Dig the one-note high-pitched drone, and then a slam! down a minor 2nd and more hangtime, fuck, that is some MAD SUSTAIN — this tune is called “Hot Stenographer,” BTW & FYI — and there it is, off again on the stuttering one-note heaviness, ZOW! for MINUTES while the shaman leaps out of the grrrroooovvvvzzzz and strokes your brain with an axe -
There is a sudden halt and “The Wives Of Artie Shaw” begins, but nothing could kick ass like that last track, sorry Artie, you can’t have it, the volume comes back down and so do the dynamics, pounding toms and squealing prehistoric birdcalls, we have stepped out of a time machine we didn’t know we were in and there isn’t another human in sight but the aliens are just lifting off after planting the seeds of evolution in some rat-like things they found eating dinosaur shit under a rock…

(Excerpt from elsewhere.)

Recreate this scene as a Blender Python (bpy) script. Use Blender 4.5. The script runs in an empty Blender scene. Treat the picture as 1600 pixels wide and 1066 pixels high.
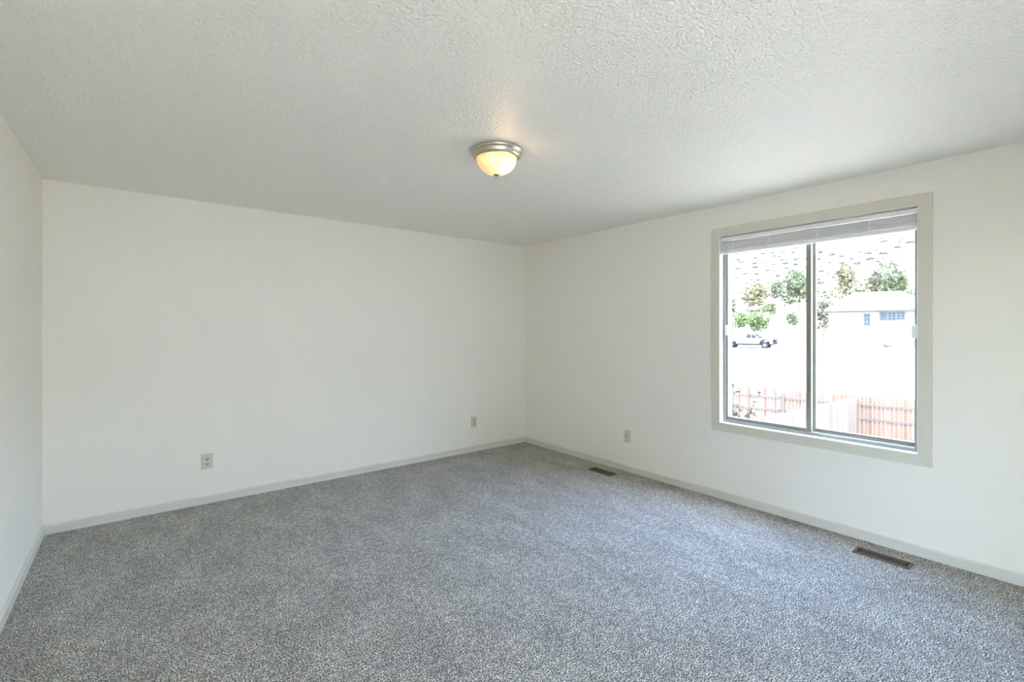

“Hiding Drugs In The Temple (Part 2)” is more screaming uptempo, like Sonic Youth without the cool, and that’s a good thing. Some fractured times lead into caveman rumble & inscrutable harmony, the alien seeds are taking effect and mankind builds Seattle in six minutes, I can’t sit still, and then it’s over…

All of that said:
What’s up with the huge piece of black paper included in the gatefold package? Did SubPop use the trees in the cover photo to make all that extra shit, or what? (Anyway, I can’t fit it back in the sleeve and now it has greasy fingerprints all over it from trying.) Has Chris been head visionary all along, or is that new? And how come you can’t see how tall he is in any of the photos? They’re gonna do you like they did Sheryl Crow, bro!